10 Unique National Parks

Though they may not be the most famous national parks, each of these has something special worth a visit

While Grand Canyon, Yellowstone and Great Smoky Mountains are among the most visited and widely recognized, the National Park Service currently manages 419 areas, including 62 that are formally designated as national parks. Though some are more famous than others, all of them protect something special. Photographer QT Luong captured them in his award-winning book, Treasured Lands: A Photographic Odyssey Through America’s National Parks. Here we feature a selection of 10 unique national parks, each with a characteristic that makes it noteworthy, as Luong transports us on a virtual tour through his photographs and stories of his experiences in the field.

Gates of the Arctic National Park and Preserve

Unique national parks: Gates of the Arctic

Aerial view of Alatna River, Gates of the Arctic National Park.

The northernmost national park

My friend and I took off from Bettles, Alaska, during a short weather break. Despite the double rainbows and the beautiful views over meandering rivers in vast mountain valleys, the flight was so bumpy that we were glad to reach our destination, a narrow circular band of water. The pilot helped us unload our backpacks, and after instructing us to come back to the same point one week later for pickup, he was quickly on his way. A few minutes later, the noise of the engine disappeared, leaving the place in absolute silence.

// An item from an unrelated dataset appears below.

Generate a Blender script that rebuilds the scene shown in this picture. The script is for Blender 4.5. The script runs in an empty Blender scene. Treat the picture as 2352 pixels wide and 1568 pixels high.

The Brooks Range is so vast that each of its mountains has a different character. The Arrigetch Peaks area, a place of gothic black granite spires and pinnacles reaching haphazardly into the clouds, is considered by many to be the most spectacular part. In eight days, we backpacked to a base camp near them.

Located north of Arctic Circle, Gates of the Arctic National Park and Preserve is the ultimate wilderness park in the country. Absent any facilities such as trails, signs or campsites, it is often possible to feel that you are the first human ever to set foot in the park. Unless you are a guest at one of the private lodges or hire an outfitter to guide you, you must be self-sufficient. No roads lead into the park. You could trek from the Dalton Highway, but it is a long way to the more scenic areas. Most visitors charter a bush plane to fly into the park, choosing either a floatplane for landing on lakes or a plane equipped with oversized tires for landing on gravel bars. The main gateway is Bettles, which can be reached in summer only by air, usually via Fairbanks, the closest major city 200 miles south.

It is said that in Alaska, there are four seasons: June, July, August and winter. The term “arctic” evokes the idea of a white wasteland roamed by polar bears; however, the ground is generally free of snow from June to the beginning of September. Wildflowers, sunshine and mosquitoes are at their peak at the beginning of July. Beautiful fall colors that blanket the entire tundra, rainier skies and fewer mosquitoes characterize the August weather.